А в московском Доме кино на вечере во время выступления Окуджавы произошел скандал. Снобистская публика, у которой атрофировалось непосредственное восприятие искусства, которая с пренебрежением относилась ко всему, что не стало модой, слушала Булата плохо, отпускала какие-то хамские реплики, и Булат, никогда, ни при каких обстоятельствах не поступавшийся своим достоинством, не закончив песни, повернулся и ушел со сцены. И потом много лет не ступал на порог этого дома. Мы тоже сочли себя оскорбленными и даже разрабатывали планы мести.
Все эти бурные события в жизни Булата — шутка сказать, вот так, на наших глазах к нему пришла известность, он становился кумиром взрывообразно расширяющегося круга публики, — не привели к тому, что он стал манкировать своими обязанностями в газете. Он был человеком ответственным. Мы, его коллеги, старались, чтобы режим у него был посвободнее, чтобы он мог выступать почаще. А в остальном он не отдалился от команды, вместе с нами вел с начальством бои местного значения на планерках и летучках, отстаивая те стихи, которые ему представлялись заслуживающими публикации в газете. У него вышел сборник «Острова» в «Советском писателе» — до этого, до прихода в газету, первая его книжка «Лирика» была издана в Калуге, — он подарил мне «Острова» с такой надписью: «Лазарь, это в память минувших битв и в честь грядущих новых. С любовью». И подписался — Ванька Морозов.
Когда-то Анна Ахматова написала: «Когда человек умирает, изменяются его портреты».
После кончины Булата Окуджавы меняются и его «портреты». И речь идет не только о нынешнем — позднем — государственном признании: учреждена премия его имени, в Переделкине создан и пользуется популярностью его музей, на пересечении Старого Арбата с Плотниковым переулком сооружен его памятник (хороший памятник, но как странно видеть Булата бронзовым изваянием!). Вряд ли он мог всё это себе представить или мечтать об этом: долгие годы власти его не больно жаловали. Помню такой эпизод нашей «литгазетовской» поры. Мы в командировке в Тбилиси, нас пригласил в гости известный грузинский поэт Симон Чиковани. Застолье, хозяин провозглашает тост в честь Булата, говорит о трагической судьбе его родителей, которых он знал. У Булата, всегда сдержанного, никогда не терявшего самообладания, глаза полны слез. И еще одна история, которую он мне рассказал через много лет. В Париже, где он выступал на вечере поэзии, его пригласили в ресторан, которым владели грузины. И там представили ему старика, ухоженного, хорошо выглядевшего, который рассказал, что в Кутаиси в гимназии учился вместе с отцом Булата, они сидели на одной парте, дружили. Булат обрадовался этой встрече. Но потом старик сказал, что отец Булата выгнал его из Грузии. Булату было неприятно слышать, что его отец кого-то обидел, и старик это увидел, понял. «Не огорчайтесь, — сказал он, — подумайте, как сложилась его судьба, а как моя. Выгнав меня из Грузии, он сохранил мне жизнь».
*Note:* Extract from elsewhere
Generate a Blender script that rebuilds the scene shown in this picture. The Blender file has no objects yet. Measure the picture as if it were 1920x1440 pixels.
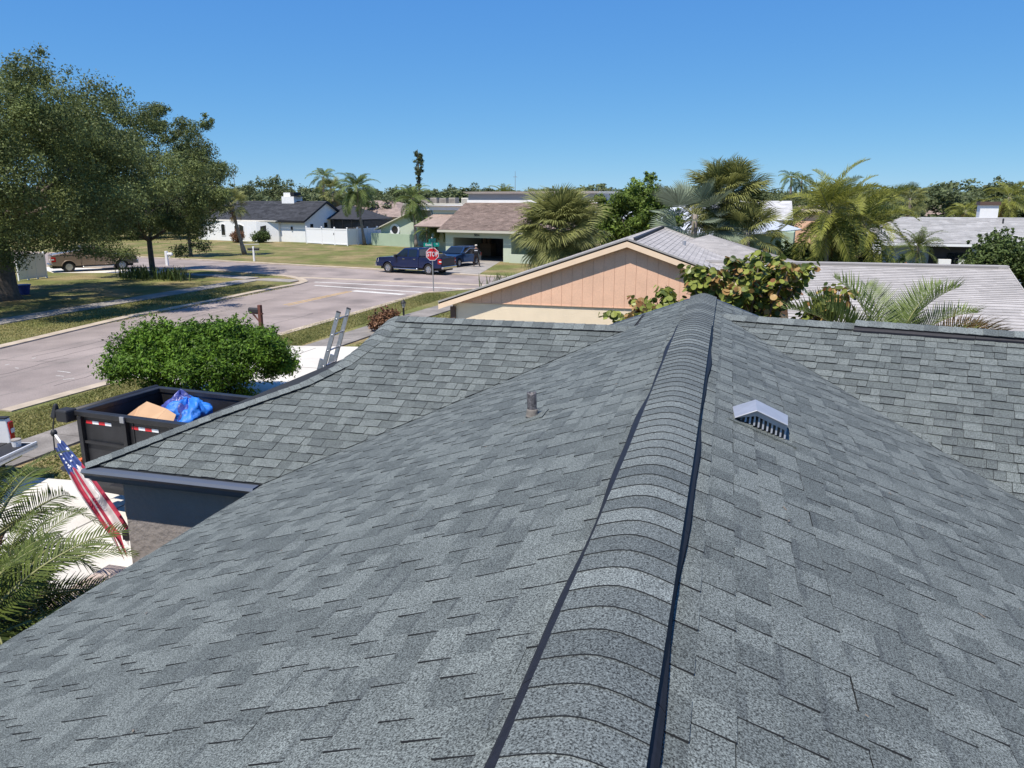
import bpy, math, random
import numpy as np
from mathutils import Vector, Matrix

random.seed(7)
RNG = np.random.default_rng(11)
S = bpy.context.scene
COL = S.collection
R = math.radians

# ------------------------------------------------------------------ camera
CAM_Z = 5.5
cd = bpy.data.cameras.new('camera')
cd.sensor_width = 36.0
cd.lens = 27.06
cd.clip_start = 0.05
cd.clip_end = 3000
cam = bpy.data.objects.new('camera', cd)
cam.location = (0, 0, CAM_Z)
cam.rotation_euler = (R(90 - 13.56), 0, R(15.45))
COL.objects.link(cam)
S.camera = cam

# ------------------------------------------------------------------ sky, sun, exposure
SUN_EL, SUN_AZ = 64.0, 201.7          # azimuth clockwise from +Y
w = bpy.data.worlds.new('World')
S.world = w
w.use_nodes = True
nt = w.node_tree
sky = nt.nodes.new('ShaderNodeTexSky')
sky.sky_type = 'NISHITA'
sky.sun_disc = False
sky.sun_elevation = R(SUN_EL)
sky.sun_rotation = R(SUN_AZ)
sky.altitude = 0
sky.air_density = 0.6
sky.dust_density = 0.0
sky.ozone_density = 10.0
bg = nt.nodes['Background']
bg.inputs[1].default_value = 0.084
sep = nt.nodes.new('ShaderNodeSeparateColor'); comb = nt.nodes.new('ShaderNodeCombineColor')     # the camera's colour response
nt.links.new(sky.outputs[0], sep.inputs[0])
for ch, (gain, gam) in enumerate(((1.08, 0.78), (2.18, 0.54), (5.35, 0.20))):
    pw = nt.nodes.new('ShaderNodeMath'); pw.operation = 'POWER'; pw.inputs[1].default_value = gam
    ml = nt.nodes.new('ShaderNodeMath'); ml.operation = 'MULTIPLY'; ml.inputs[1].default_value = gain
    nt.links.new(sep.outputs[ch], pw.inputs[0]); nt.links.new(pw.outputs[0], ml.inputs[0]); nt.links.new(ml.outputs[0], comb.inputs[ch])
nt.links.new(comb.outputs[0], bg.inputs[0])
sd = bpy.data.lights.new('sun', 'SUN')
sd.energy = 5.0
sd.angle = R(0.53)
sd.color = (1.0, 0.935, 0.835)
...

Жил Булат с клеймом сына «врагов народа», что значило — в этот институт не примут, в этом городе не пропишут, эту работу не получить.
Всё, что выходило из-под его пера, встречалось в штыки официозной критикой. Пластинки не выпускались. За то, что вел себя независимо, — персональное дело, исключение из партии. Почти полный набор советских карательно-воспитательных мер достался на его долю.
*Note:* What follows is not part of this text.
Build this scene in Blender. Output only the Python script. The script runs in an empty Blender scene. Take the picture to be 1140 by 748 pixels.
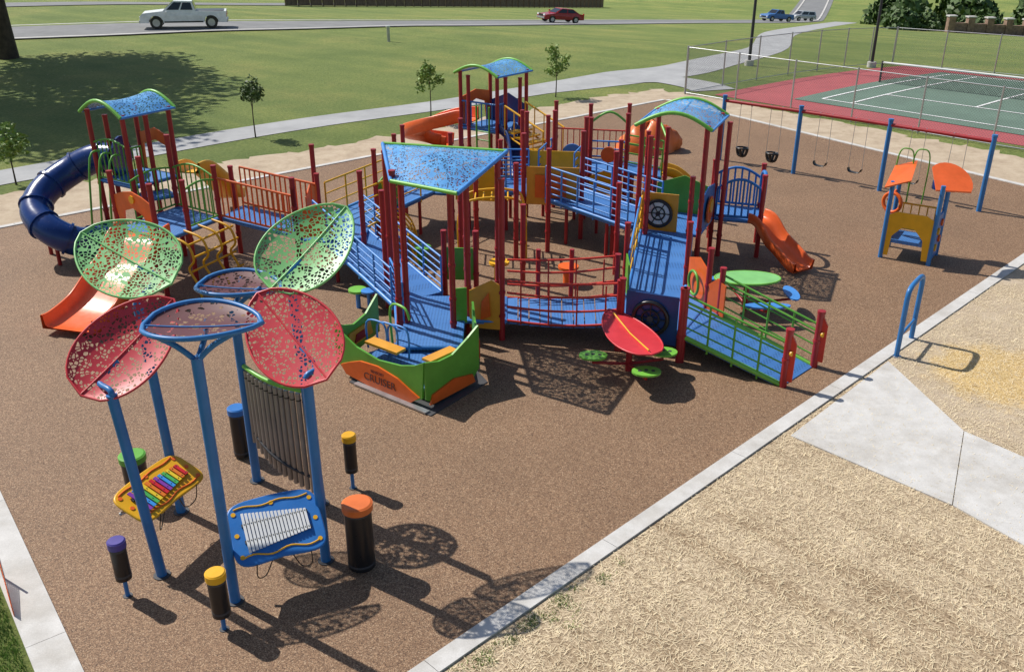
import bpy, math, random
from mathutils import Vector, Matrix
random.seed(7)
V=Vector
# ---------------------------------------------------------------- materials
MATS={}
def newmat(name):
    m=bpy.data.materials.new(name);m.use_nodes=True
    nt=m.node_tree;b=nt.nodes['Principled BSDF']
    return m,nt,b
def ramp(nt,fac,stops,interp='LINEAR'):
    r=nt.nodes.new('ShaderNodeValToRGB');r.color_ramp.interpolation=interp
    el=r.color_ramp.elements
    while len(el)<len(stops): el.new(.5)
    for e,(p,c) in zip(el,stops):
        e.position=p;e.color=(c[0],c[1],c[2],1) if len(c)==3 else c
    nt.links.new(fac,r.inputs[0]);return r.outputs[0]
def mixc(nt,fac,a,b,mode='MIX'):
    m=nt.nodes.new('ShaderNodeMix');m.data_type='RGBA';m.blend_type=mode
    for s,v in ((m.inputs[0],fac),(m.inputs[6],a),(m.inputs[7],b)):
        if hasattr(v,'links'): nt.links.new(v,s)
        else: s.default_value=v if not isinstance(v,tuple) else (v+(1,))[:4]
    return m.outputs[2]
def math_(nt,op,a,b=0.0):
    m=nt.nodes.new('ShaderNodeMath');m.operation=op
    for s,v in ((m.inputs[0],a),(m.inputs[1],b)):
        if hasattr(v,'links'): nt.links.new(v,s)
        else: s.default_value=v
    return m.outputs[0]
def geo(nt): return nt.nodes.new('ShaderNodeNewGeometry').outputs['Position']
def noise(nt,co,scale,detail=3,rough=.5):
    n=nt.nodes.new('ShaderNodeTexNoise');n.inputs['Scale'].default_value=scale;n.inputs['Detail'].default_value=detail;n.inputs['Roughness'].default_value=rough
    nt.links.new(co,n.inputs['Vector']);return n.outputs['Fac']
def vor(nt,co,scale,feature='F1',out='Distance',rnd=1):
    n=nt.nodes.new('ShaderNodeTexVoronoi');n.feature=feature;n.inputs['Scale'].default_value=scale;n.inputs['Randomness'].default_value=rnd
    nt.links.new(co,n.inputs['Vector']);return n.outputs[out]
def bump(nt,b,h,strength=.3,dist=.01):
    n=nt.nodes.new('ShaderNodeBump');n.inputs['Strength'].default_value=strength;n.inputs['Distance'].default_value=dist
    nt.links.new(h,n.inputs['Height']);nt.links.new(n.outputs[0],b.inputs['Normal'])
def paint(name,c,rough=.38,metal=0,vary=.12):
    m,nt,b=newmat(name)
    co=geo(nt);f=noise(nt,co,2.5,4,.6)
    c0=tuple(x*(1-vary) for x in c);c1=tuple(min(1,x*(1+vary)+.004) for x in c)
    col=ramp(nt,f,[(.3,c0),(.7,c1)])
    nt.links.new(col,b.inputs['Base Color'])
    r=math_(nt,'MULTIPLY_ADD',noise(nt,co,9,3),.2);nt.nodes[-1].inputs[2].default_value=rough-.08
    nt.links.new(r,b.inputs['Roughness']);b.inputs['Metallic'].default_value=metal
    MATS[name]=m;return m
paint('red_post',(.34,.014,.018));paint('red_rail',(.58,.035,.015));paint('orange',(.76,.125,.012));paint('orange_plastic',(.85,.14,.03),.3)
paint('yellow',(.78,.40,.008));paint('tan_panel',(.70,.32,.03));paint('green',(.11,.36,.035));paint('green_bright',(.18,.48,.06))
paint('pole_blue',(.025,.17,.44));paint('rail_blue',(.06,.25,.64));paint('navy',(.006,.035,.17),.22);paint('panel_blue',(.02,.16,.48));paint('panel_navy',(.008,.05,.19))
paint('black',(.012,.012,.014),.3);paint('dark_grey',(.05,.05,.055),.6);paint('grey_metal',(.45,.46,.47),.35,.7);paint('white',(.76,.76,.74),.45)
paint('purple',(.07,.05,.28));paint('leaf_red_solid',(.60,.035,.045));paint('leaf_green_solid',(.22,.54,.17));paint('brown_rim',(.10,.03,.03))
paint('orange_cap',(.72,.16,.03));paint('car_red',(.35,.01,.02),.2);paint('car_white',(.85,.85,.85),.2);paint('car_blue',(.05,.16,.4),.2);paint('car_silver',(.5,.52,.55),.25,.4);paint('car_black',(.015,.015,.02),.2)
paint('wood',(.20,.13,.08),.8,0,.3);paint('bark',(.07,.05,.035),.9,0,.4);paint('steel_pole',(.03,.03,.035),.5);paint('key_blue',(.05,.3,.75));paint('key_red',(.65,.02,.03));paint('key_orange',(.8,.2,.02));paint('key_yellow',(.85,.6,.03));paint('key_green',(.08,.45,.1));paint('key_purple',(.25,.05,.4))
paint('stone',(.26,.17,.12),.85,0,.35);paint('fence_mesh_orange',(.8,.13,.02),.6);paint('taillight',(.5,.01,.01),.2);paint('chime',(.32,.30,.28),.38,.5)
def glassm():
    m,nt,b=newmat('window_glass');b.inputs['Base Color'].default_value=(.02,.025,.03,1);b.inputs['Roughness'].default_value=.08;MATS['glass']=m
glassm()
def perforated(name,c,scale,thr,keep=.3,c2=None):
    m,nt,b=newmat(name);co=geo(nt)
    d=vor(nt,co,scale,'DISTANCE_TO_EDGE','Distance')
    cc=vor(nt,co,scale,'F1','Color')
    s=nt.nodes.new('ShaderNodeSeparateColor');nt.links.new(cc,s.inputs[0])
    hole=math_(nt,'MULTIPLY',math_(nt,'GREATER_THAN',d,thr),math_(nt,'GREATER_THAN',s.outputs[0],keep))
    nt.links.new(math_(nt,'SUBTRACT',1.0,hole),b.inputs['Alpha'])
    col=ramp(nt,noise(nt,co,3,3),[(.3,tuple(x*.85 for x in c)),(.7,c2 or c)])
    nt.links.new(col,b.inputs['Base Color']);b.inputs['Roughness'].default_value=.4
    MATS[name]=m
perforated('leaf_red',(.62,.04,.055),21,.14,.30)
perforated('leaf_green',(.24,.58,.20),20,.12,.12)
perforated('leaf_dark',(.13,.035,.035),17,.14,.45)
perforated('roof_blue',(.08,.30,.66),19,.16,.25,(.14,.42,.76))
def deckmat():
    m,nt,b=newmat('deck_blue');co=geo(nt)
    d=vor(nt,co,16,'F1','Distance',0)
    f=ramp(nt,d,[(.28,(.012,.06,.18)),(.36,(.055,.19,.50))])
    c=mixc(nt,.35,f,ramp(nt,noise(nt,co,1.7,5,.65),[(.3,(.035,.14,.38)),(.7,(.11,.27,.57))]))
    nt.links.new(c,b.inputs['Base Color']);b.inputs['Roughness'].default_value=.5;MATS['deck']=m
deckmat()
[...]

И все-таки, говоря о меняющихся «портретах» Окуджавы, я имел в виду не только изменившееся отношение к нему властей, а прежде всего судьбу его литературного наследия. Из сферы литературной критики, сиюминутных, сугубо оценочных суждений, злободневных ассоциаций оно перемещается в сферу литературоведения, исследования жизненных и литературных истоков, образного строя, поэтических структур и так далее. Тому убедительное свидетельство — две международные научные конференции, посвященные его творчеству.
Так случилось, что в литературу Окуджава вошел одновременно с группой поэтов, которых потом стали называть «шестидесятниками». Происходило это на наших глазах, как писал, правда, по другому поводу, Пастернак: «Это было при нас, это с нами вошло в поговорку». Обойму эту составили Евгений Евтушенко, Андрей Вознесенский, Роберт Рождественский, Белла Ахмадулина; пятым был Булат Окуджава. На поэтическом небосклоне звезда их взошла после ХХ съезда партии, когда вспыхнул необычайно острый интерес к поэзии, знаменовавший после оцепенения сталинских времен начало духовного пробуждения, раскрепощения общества. Успех у них был грандиозный, неслыханный — люди изголодались по живому слову, искренним чувствам, аудиторию они собирали многотысячную. И в сознании многих читателей, да и критиков, они закрепились как некое творческое содружество.